Print exactly those lines that run from the beginning of the data to the line bearing "COL = scene.collection", inclusive.

* start GIVEN DATA *

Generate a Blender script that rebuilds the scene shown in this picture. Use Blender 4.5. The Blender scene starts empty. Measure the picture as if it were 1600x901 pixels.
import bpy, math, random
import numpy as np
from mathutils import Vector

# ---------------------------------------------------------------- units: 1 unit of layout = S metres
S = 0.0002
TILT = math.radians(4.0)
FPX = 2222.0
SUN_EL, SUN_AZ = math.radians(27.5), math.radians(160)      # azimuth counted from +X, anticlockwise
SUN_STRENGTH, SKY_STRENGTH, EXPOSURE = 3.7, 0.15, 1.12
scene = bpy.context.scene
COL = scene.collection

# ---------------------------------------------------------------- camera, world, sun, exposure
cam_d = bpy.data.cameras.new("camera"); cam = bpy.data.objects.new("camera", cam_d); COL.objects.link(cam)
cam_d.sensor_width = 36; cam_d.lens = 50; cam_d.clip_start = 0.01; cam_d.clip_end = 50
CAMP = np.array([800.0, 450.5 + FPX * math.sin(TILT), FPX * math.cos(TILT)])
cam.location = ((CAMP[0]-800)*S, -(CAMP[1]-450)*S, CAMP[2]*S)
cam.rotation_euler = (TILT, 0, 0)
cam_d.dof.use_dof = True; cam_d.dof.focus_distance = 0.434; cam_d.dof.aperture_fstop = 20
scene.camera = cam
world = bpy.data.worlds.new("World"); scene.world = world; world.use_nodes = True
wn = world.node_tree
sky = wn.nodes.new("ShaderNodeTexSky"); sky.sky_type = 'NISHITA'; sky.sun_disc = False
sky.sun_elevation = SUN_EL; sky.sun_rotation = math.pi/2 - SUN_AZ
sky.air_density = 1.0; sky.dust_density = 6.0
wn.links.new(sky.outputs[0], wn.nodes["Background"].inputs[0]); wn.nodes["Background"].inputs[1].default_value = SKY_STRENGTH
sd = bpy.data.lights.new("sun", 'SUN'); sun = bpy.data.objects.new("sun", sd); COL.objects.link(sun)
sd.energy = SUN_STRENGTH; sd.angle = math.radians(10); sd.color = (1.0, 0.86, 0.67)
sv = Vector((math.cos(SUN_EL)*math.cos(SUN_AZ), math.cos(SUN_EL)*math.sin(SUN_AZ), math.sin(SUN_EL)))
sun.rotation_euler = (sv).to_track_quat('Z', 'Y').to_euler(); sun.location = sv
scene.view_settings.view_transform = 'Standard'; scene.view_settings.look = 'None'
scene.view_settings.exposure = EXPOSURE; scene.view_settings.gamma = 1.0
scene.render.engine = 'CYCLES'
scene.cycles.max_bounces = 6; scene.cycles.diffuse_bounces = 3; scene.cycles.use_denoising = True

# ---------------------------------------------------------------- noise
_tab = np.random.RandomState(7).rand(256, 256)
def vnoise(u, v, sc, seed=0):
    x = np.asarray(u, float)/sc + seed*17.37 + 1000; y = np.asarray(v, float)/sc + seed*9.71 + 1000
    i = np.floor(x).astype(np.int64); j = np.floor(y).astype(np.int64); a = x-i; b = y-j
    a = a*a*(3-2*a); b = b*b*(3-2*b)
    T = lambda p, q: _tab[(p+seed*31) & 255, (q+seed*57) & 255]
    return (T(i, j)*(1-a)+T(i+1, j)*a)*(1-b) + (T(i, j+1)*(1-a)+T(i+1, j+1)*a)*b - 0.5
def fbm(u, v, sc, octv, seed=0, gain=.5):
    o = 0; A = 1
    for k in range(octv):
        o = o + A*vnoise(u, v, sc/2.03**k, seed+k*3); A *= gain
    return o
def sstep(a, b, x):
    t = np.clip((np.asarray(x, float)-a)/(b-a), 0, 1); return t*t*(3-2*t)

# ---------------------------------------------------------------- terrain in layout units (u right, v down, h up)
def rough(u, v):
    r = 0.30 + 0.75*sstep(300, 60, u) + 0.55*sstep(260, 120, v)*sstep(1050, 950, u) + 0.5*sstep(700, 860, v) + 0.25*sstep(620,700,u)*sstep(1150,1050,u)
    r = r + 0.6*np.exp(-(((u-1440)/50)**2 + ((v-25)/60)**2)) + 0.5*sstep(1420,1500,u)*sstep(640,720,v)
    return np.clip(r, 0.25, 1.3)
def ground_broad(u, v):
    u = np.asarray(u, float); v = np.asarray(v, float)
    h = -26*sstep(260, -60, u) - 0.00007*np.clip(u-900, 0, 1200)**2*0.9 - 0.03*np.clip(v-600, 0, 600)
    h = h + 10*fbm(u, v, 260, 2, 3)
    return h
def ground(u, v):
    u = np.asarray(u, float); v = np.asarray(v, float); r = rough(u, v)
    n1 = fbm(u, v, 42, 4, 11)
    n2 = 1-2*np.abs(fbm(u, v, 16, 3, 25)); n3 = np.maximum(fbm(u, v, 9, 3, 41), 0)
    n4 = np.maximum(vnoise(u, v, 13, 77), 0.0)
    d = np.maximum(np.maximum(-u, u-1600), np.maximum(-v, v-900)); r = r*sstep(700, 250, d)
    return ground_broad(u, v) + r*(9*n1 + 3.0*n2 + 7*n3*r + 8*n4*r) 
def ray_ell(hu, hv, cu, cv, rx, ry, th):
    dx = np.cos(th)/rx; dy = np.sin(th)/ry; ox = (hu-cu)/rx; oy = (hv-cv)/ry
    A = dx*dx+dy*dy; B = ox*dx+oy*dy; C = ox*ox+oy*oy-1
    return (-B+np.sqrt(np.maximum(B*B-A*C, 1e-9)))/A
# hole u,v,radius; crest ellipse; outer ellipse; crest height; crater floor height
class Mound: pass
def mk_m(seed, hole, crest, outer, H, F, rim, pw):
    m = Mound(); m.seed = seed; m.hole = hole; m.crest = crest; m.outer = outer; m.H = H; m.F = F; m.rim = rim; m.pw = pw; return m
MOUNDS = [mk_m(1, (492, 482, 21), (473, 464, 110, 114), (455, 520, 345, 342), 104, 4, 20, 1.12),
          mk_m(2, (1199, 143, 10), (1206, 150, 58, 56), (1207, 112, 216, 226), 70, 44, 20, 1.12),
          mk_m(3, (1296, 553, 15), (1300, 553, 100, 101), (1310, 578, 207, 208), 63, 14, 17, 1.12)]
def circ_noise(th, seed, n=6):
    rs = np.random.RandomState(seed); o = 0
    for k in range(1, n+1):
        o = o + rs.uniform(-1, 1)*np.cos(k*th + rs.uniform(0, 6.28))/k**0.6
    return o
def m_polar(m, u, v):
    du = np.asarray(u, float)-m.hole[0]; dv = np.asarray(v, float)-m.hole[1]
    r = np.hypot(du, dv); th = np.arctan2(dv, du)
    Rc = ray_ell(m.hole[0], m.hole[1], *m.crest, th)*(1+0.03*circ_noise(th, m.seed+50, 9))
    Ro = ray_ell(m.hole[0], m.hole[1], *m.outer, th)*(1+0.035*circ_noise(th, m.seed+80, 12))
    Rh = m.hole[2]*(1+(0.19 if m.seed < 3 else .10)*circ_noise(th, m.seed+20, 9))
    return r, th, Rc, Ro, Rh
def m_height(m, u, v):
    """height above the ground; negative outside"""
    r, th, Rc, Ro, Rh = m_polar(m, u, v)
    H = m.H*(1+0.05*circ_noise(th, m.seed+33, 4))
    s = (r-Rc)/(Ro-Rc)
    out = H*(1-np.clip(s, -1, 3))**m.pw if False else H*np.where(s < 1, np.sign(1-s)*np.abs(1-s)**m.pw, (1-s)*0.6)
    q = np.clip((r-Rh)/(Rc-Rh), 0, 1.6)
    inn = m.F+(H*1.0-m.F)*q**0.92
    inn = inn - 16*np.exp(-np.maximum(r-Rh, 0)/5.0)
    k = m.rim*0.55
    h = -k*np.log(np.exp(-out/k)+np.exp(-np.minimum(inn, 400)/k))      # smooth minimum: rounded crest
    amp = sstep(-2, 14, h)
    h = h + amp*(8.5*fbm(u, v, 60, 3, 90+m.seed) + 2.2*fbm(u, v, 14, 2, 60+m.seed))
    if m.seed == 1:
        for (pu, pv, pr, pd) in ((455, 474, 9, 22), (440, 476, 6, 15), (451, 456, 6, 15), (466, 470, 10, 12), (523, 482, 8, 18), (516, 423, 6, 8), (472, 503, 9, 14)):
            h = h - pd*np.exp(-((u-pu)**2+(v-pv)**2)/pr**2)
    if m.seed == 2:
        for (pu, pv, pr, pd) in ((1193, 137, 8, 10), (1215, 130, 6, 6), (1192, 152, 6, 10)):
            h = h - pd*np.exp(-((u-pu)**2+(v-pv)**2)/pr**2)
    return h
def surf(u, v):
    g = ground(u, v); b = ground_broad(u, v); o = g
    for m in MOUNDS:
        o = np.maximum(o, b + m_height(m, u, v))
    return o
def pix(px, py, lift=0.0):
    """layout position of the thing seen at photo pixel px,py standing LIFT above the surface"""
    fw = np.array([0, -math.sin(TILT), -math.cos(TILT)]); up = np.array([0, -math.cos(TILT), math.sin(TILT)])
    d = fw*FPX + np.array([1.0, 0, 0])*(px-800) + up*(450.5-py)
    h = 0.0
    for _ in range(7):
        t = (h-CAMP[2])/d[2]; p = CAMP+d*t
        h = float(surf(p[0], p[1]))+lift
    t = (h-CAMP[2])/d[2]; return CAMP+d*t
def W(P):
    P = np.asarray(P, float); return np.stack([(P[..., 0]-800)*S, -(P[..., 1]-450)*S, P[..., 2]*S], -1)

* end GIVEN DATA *

** FINAL RESULT **
Generate a Blender script that rebuilds the scene shown in this picture. Use Blender 4.5. The Blender scene starts empty. Measure the picture as if it were 1600x901 pixels.
import bpy, math, random
import numpy as np
from mathutils import Vector

# ---------------------------------------------------------------- units: 1 unit of layout = S metres
S = 0.0002
TILT = math.radians(4.0)
FPX = 2222.0
SUN_EL, SUN_AZ = math.radians(27.5), math.radians(160)      # azimuth counted from +X, anticlockwise
SUN_STRENGTH, SKY_STRENGTH, EXPOSURE = 3.7, 0.15, 1.12
scene = bpy.context.scene
COL = scene.collection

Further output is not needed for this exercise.